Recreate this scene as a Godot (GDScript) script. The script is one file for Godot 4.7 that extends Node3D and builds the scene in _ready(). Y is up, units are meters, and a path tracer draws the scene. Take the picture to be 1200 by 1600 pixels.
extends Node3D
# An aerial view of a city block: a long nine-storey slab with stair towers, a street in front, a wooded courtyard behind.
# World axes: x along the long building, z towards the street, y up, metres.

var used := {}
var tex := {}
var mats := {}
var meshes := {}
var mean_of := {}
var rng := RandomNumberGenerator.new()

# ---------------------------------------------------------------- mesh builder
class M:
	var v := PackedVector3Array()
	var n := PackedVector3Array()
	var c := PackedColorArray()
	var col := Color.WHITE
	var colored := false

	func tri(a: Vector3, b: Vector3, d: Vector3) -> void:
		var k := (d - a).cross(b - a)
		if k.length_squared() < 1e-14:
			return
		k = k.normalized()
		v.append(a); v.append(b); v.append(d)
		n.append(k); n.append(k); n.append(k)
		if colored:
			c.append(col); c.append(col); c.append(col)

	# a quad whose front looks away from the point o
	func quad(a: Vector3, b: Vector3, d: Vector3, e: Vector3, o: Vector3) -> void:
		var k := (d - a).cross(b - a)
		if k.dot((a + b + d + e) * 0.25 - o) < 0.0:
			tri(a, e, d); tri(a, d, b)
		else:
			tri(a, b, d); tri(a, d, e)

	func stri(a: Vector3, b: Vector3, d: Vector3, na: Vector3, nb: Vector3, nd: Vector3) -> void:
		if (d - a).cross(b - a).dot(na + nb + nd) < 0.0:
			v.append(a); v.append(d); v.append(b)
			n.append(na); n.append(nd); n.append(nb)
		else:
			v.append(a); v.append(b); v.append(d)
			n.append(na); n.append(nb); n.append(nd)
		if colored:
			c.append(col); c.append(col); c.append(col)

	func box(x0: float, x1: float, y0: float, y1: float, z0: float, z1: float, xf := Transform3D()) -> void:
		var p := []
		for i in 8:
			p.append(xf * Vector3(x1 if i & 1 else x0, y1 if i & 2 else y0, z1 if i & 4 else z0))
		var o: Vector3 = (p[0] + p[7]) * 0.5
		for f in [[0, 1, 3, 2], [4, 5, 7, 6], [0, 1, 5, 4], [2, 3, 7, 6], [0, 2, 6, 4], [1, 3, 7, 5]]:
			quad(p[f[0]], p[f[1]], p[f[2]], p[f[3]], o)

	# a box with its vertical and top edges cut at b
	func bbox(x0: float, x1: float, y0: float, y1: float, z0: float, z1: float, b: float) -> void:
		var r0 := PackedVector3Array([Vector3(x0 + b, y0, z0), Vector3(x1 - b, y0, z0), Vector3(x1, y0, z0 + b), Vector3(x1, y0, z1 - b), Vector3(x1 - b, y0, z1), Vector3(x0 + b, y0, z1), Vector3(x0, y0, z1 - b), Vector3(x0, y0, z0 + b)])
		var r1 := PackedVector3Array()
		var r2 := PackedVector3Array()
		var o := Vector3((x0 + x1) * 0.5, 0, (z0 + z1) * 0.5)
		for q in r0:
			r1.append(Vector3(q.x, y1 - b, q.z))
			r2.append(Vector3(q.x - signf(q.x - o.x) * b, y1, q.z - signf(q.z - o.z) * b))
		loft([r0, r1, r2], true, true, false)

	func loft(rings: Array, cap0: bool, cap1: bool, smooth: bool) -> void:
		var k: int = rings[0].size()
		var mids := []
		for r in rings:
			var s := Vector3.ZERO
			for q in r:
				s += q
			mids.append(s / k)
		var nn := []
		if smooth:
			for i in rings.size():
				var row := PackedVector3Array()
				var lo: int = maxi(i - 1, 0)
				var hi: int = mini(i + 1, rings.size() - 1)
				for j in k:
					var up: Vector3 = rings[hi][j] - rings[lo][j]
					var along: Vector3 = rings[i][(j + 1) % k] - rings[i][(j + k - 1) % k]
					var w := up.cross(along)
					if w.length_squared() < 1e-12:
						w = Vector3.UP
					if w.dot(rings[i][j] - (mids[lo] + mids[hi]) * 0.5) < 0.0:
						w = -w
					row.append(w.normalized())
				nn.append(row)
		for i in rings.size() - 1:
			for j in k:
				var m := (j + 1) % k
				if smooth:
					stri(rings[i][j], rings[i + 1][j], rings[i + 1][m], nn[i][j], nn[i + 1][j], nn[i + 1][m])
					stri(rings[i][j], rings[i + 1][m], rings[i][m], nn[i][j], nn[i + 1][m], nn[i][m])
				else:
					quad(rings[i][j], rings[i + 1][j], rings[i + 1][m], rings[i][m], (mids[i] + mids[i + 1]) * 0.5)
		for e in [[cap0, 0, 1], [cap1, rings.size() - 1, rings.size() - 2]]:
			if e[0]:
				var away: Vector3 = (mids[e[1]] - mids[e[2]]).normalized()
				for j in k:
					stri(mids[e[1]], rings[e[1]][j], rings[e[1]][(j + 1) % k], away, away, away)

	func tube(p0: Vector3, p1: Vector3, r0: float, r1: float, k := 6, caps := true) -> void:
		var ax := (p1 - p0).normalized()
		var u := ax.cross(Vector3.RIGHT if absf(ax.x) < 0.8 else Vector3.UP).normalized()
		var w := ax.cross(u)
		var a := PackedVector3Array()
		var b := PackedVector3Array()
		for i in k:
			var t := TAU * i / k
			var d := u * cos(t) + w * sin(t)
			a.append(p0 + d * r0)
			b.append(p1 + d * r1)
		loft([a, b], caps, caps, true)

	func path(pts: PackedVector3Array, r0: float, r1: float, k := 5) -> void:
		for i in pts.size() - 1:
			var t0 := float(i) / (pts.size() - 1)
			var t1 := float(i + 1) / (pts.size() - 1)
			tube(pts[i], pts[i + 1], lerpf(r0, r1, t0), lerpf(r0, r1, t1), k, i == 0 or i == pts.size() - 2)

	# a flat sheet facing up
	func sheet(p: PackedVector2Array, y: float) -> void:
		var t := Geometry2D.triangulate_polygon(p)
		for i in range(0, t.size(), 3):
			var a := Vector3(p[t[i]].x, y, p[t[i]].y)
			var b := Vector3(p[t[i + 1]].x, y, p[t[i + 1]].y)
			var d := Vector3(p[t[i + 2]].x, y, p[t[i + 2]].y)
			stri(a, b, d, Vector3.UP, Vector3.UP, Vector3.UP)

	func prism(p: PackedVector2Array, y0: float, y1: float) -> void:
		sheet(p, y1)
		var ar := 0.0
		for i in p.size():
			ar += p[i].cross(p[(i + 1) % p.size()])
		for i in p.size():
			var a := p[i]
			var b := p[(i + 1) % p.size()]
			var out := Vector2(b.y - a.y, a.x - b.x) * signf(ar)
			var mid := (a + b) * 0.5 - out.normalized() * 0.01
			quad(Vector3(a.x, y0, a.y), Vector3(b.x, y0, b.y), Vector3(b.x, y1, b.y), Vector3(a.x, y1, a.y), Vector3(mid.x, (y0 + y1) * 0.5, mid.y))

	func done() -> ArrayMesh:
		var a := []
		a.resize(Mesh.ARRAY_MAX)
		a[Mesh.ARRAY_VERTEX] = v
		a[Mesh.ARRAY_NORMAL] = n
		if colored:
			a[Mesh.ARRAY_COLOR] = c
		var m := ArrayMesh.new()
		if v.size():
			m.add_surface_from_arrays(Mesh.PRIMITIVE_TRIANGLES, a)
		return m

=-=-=

Write out every line of the material again, exactly as it reads.

Recreate this scene as a Godot (GDScript) script. The script is one file for Godot 4.7 that extends Node3D and builds the scene in _ready(). Y is up, units are meters, and a path tracer draws the scene. Take the picture to be 1200 by 1600 pixels.
extends Node3D
# An aerial view of a city block: a long nine-storey slab with stair towers, a street in front, a wooded courtyard behind.
# World axes: x along the long building, z towards the street, y up, metres.

var used := {}
var tex := {}
var mats := {}
var meshes := {}
var mean_of := {}
var rng := RandomNumberGenerator.new()

# ---------------------------------------------------------------- mesh builder
class M:
	var v := PackedVector3Array()
	var n := PackedVector3Array()
	var c := PackedColorArray()
	var col := Color.WHITE
	var colored := false

	func tri(a: Vector3, b: Vector3, d: Vector3) -> void:
		var k := (d - a).cross(b - a)
		if k.length_squared() < 1e-14:
			return
		k = k.normalized()
		v.append(a); v.append(b); v.append(d)
		n.append(k); n.append(k); n.append(k)
		if colored:
			c.append(col); c.append(col); c.append(col)

	# a quad whose front looks away from the point o
	func quad(a: Vector3, b: Vector3, d: Vector3, e: Vector3, o: Vector3) -> void:
		var k := (d - a).cross(b - a)
		if k.dot((a + b + d + e) * 0.25 - o) < 0.0:
			tri(a, e, d); tri(a, d, b)
		else:
			tri(a, b, d); tri(a, d, e)

	func stri(a: Vector3, b: Vector3, d: Vector3, na: Vector3, nb: Vector3, nd: Vector3) -> void:
		if (d - a).cross(b - a).dot(na + nb + nd) < 0.0:
			v.append(a); v.append(d); v.append(b)
			n.append(na); n.append(nd); n.append(nb)
		else:
			v.append(a); v.append(b); v.append(d)
			n.append(na); n.append(nb); n.append(nd)
		if colored:
			c.append(col); c.append(col); c.append(col)

	func box(x0: float, x1: float, y0: float, y1: float, z0: float, z1: float, xf := Transform3D()) -> void:
		var p := []
		for i in 8:
			p.append(xf * Vector3(x1 if i & 1 else x0, y1 if i & 2 else y0, z1 if i & 4 else z0))
		var o: Vector3 = (p[0] + p[7]) * 0.5
		for f in [[0, 1, 3, 2], [4, 5, 7, 6], [0, 1, 5, 4], [2, 3, 7, 6], [0, 2, 6, 4], [1, 3, 7, 5]]:
			quad(p[f[0]], p[f[1]], p[f[2]], p[f[3]], o)

	# a box with its vertical and top edges cut at b
	func bbox(x0: float, x1: float, y0: float, y1: float, z0: float, z1: float, b: float) -> void:
		var r0 := PackedVector3Array([Vector3(x0 + b, y0, z0), Vector3(x1 - b, y0, z0), Vector3(x1, y0, z0 + b), Vector3(x1, y0, z1 - b), Vector3(x1 - b, y0, z1), Vector3(x0 + b, y0, z1), Vector3(x0, y0, z1 - b), Vector3(x0, y0, z0 + b)])
		var r1 := PackedVector3Array()
		var r2 := PackedVector3Array()
		var o := Vector3((x0 + x1) * 0.5, 0, (z0 + z1) * 0.5)
		for q in r0:
			r1.append(Vector3(q.x, y1 - b, q.z))
			r2.append(Vector3(q.x - signf(q.x - o.x) * b, y1, q.z - signf(q.z - o.z) * b))
		loft([r0, r1, r2], true, true, false)

	func loft(rings: Array, cap0: bool, cap1: bool, smooth: bool) -> void:
		var k: int = rings[0].size()
		var mids := []
		for r in rings:
			var s := Vector3.ZERO
			for q in r:
				s += q
			mids.append(s / k)
		var nn := []
		if smooth:
			for i in rings.size():
				var row := PackedVector3Array()
				var lo: int = maxi(i - 1, 0)
				var hi: int = mini(i + 1, rings.size() - 1)
				for j in k:
					var up: Vector3 = rings[hi][j] - rings[lo][j]
					var along: Vector3 = rings[i][(j + 1) % k] - rings[i][(j + k - 1) % k]
					var w := up.cross(along)
					if w.length_squared() < 1e-12:
						w = Vector3.UP
					if w.dot(rings[i][j] - (mids[lo] + mids[hi]) * 0.5) < 0.0:
						w = -w
					row.append(w.normalized())
				nn.append(row)
		for i in rings.size() - 1:
			for j in k:
				var m := (j + 1) % k
				if smooth:
					stri(rings[i][j], rings[i + 1][j], rings[i + 1][m], nn[i][j], nn[i + 1][j], nn[i + 1][m])
					stri(rings[i][j], rings[i + 1][m], rings[i][m], nn[i][j], nn[i + 1][m], nn[i][m])
				else:
					quad(rings[i][j], rings[i + 1][j], rings[i + 1][m], rings[i][m], (mids[i] + mids[i + 1]) * 0.5)
		for e in [[cap0, 0, 1], [cap1, rings.size() - 1, rings.size() - 2]]:
			if e[0]:
				var away: Vector3 = (mids[e[1]] - mids[e[2]]).normalized()
				for j in k:
					stri(mids[e[1]], rings[e[1]][j], rings[e[1]][(j + 1) % k], away, away, away)

	func tube(p0: Vector3, p1: Vector3, r0: float, r1: float, k := 6, caps := true) -> void:
		var ax := (p1 - p0).normalized()
		var u := ax.cross(Vector3.RIGHT if absf(ax.x) < 0.8 else Vector3.UP).normalized()
		var w := ax.cross(u)
		var a := PackedVector3Array()
		var b := PackedVector3Array()
		for i in k:
			var t := TAU * i / k
			var d := u * cos(t) + w * sin(t)
			a.append(p0 + d * r0)
			b.append(p1 + d * r1)
		loft([a, b], caps, caps, true)

	func path(pts: PackedVector3Array, r0: float, r1: float, k := 5) -> void:
		for i in pts.size() - 1:
			var t0 := float(i) / (pts.size() - 1)
			var t1 := float(i + 1) / (pts.size() - 1)
			tube(pts[i], pts[i + 1], lerpf(r0, r1, t0), lerpf(r0, r1, t1), k, i == 0 or i == pts.size() - 2)

	# a flat sheet facing up
	func sheet(p: PackedVector2Array, y: float) -> void:
		var t := Geometry2D.triangulate_polygon(p)
		for i in range(0, t.size(), 3):
			var a := Vector3(p[t[i]].x, y, p[t[i]].y)
			var b := Vector3(p[t[i + 1]].x, y, p[t[i + 1]].y)
			var d := Vector3(p[t[i + 2]].x, y, p[t[i + 2]].y)
			stri(a, b, d, Vector3.UP, Vector3.UP, Vector3.UP)

	func prism(p: PackedVector2Array, y0: float, y1: float) -> void:
		sheet(p, y1)
		var ar := 0.0
		for i in p.size():
			ar += p[i].cross(p[(i + 1) % p.size()])
		for i in p.size():
			var a := p[i]
			var b := p[(i + 1) % p.size()]
			var out := Vector2(b.y - a.y, a.x - b.x) * signf(ar)
			var mid := (a + b) * 0.5 - out.normalized() * 0.01
			quad(Vector3(a.x, y0, a.y), Vector3(b.x, y0, b.y), Vector3(b.x, y1, b.y), Vector3(a.x, y1, a.y), Vector3(mid.x, (y0 + y1) * 0.5, mid.y))

	func done() -> ArrayMesh:
		var a := []
		a.resize(Mesh.ARRAY_MAX)
		a[Mesh.ARRAY_VERTEX] = v
		a[Mesh.ARRAY_NORMAL] = n
		if colored:
			a[Mesh.ARRAY_COLOR] = c
		var m := ArrayMesh.new()
		if v.size():
			m.add_surface_from_arrays(Mesh.PRIMITIVE_TRIANGLES, a)
		return m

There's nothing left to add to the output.